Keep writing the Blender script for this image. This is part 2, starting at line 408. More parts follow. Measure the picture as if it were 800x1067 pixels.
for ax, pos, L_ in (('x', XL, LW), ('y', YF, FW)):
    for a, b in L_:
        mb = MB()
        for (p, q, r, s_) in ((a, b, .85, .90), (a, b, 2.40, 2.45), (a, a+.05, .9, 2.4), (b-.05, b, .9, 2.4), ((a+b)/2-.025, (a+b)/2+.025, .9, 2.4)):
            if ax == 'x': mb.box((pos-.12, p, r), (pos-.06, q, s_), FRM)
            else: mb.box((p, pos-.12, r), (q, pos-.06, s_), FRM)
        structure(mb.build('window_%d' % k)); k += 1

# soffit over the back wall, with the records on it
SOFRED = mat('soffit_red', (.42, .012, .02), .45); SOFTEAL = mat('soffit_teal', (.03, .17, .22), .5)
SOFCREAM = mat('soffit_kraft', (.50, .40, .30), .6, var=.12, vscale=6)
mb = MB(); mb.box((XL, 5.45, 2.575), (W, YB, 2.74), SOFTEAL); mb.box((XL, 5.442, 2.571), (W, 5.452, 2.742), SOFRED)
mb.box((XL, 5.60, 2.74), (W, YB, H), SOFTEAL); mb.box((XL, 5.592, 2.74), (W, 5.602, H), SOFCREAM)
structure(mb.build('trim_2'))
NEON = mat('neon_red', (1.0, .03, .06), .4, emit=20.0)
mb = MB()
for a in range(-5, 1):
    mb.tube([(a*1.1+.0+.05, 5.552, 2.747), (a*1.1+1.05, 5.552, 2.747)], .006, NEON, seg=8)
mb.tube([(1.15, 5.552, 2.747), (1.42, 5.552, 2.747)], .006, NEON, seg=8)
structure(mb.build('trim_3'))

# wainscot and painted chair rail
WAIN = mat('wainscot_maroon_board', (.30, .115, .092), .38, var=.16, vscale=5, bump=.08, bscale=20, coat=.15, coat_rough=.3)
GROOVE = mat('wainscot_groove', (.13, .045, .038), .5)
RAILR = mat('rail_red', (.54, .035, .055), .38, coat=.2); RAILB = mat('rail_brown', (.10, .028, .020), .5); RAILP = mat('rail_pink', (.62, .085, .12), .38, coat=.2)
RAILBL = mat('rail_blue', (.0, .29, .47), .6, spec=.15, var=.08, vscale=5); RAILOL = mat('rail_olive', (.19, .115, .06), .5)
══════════
▶ [Short problem] Write out each line of the data above again, exactly as given.

▶ [Expected answer]
Keep writing the Blender script for this image. This is part 2, starting at line 408. More parts follow. Measure the picture as if it were 800x1067 pixels.
for ax, pos, L_ in (('x', XL, LW), ('y', YF, FW)):
    for a, b in L_:
        mb = MB()
        for (p, q, r, s_) in ((a, b, .85, .90), (a, b, 2.40, 2.45), (a, a+.05, .9, 2.4), (b-.05, b, .9, 2.4), ((a+b)/2-.025, (a+b)/2+.025, .9, 2.4)):
            if ax == 'x': mb.box((pos-.12, p, r), (pos-.06, q, s_), FRM)
            else: mb.box((p, pos-.12, r), (q, pos-.06, s_), FRM)
        structure(mb.build('window_%d' % k)); k += 1

# soffit over the back wall, with the records on it
SOFRED = mat('soffit_red', (.42, .012, .02), .45); SOFTEAL = mat('soffit_teal', (.03, .17, .22), .5)
SOFCREAM = mat('soffit_kraft', (.50, .40, .30), .6, var=.12, vscale=6)
mb = MB(); mb.box((XL, 5.45, 2.575), (W, YB, 2.74), SOFTEAL); mb.box((XL, 5.442, 2.571), (W, 5.452, 2.742), SOFRED)
mb.box((XL, 5.60, 2.74), (W, YB, H), SOFTEAL); mb.box((XL, 5.592, 2.74), (W, 5.602, H), SOFCREAM)
structure(mb.build('trim_2'))
NEON = mat('neon_red', (1.0, .03, .06), .4, emit=20.0)
mb = MB()
for a in range(-5, 1):
    mb.tube([(a*1.1+.0+.05, 5.552, 2.747), (a*1.1+1.05, 5.552, 2.747)], .006, NEON, seg=8)
mb.tube([(1.15, 5.552, 2.747), (1.42, 5.552, 2.747)], .006, NEON, seg=8)
structure(mb.build('trim_3'))

# wainscot and painted chair rail
WAIN = mat('wainscot_maroon_board', (.30, .115, .092), .38, var=.16, vscale=5, bump=.08, bscale=20, coat=.15, coat_rough=.3)
GROOVE = mat('wainscot_groove', (.13, .045, .038), .5)
RAILR = mat('rail_red', (.54, .035, .055), .38, coat=.2); RAILB = mat('rail_brown', (.10, .028, .020), .5); RAILP = mat('rail_pink', (.62, .085, .12), .38, coat=.2)
RAILBL = mat('rail_blue', (.0, .29, .47), .6, spec=.15, var=.08, vscale=5); RAILOL = mat('rail_olive', (.19, .115, .06), .5)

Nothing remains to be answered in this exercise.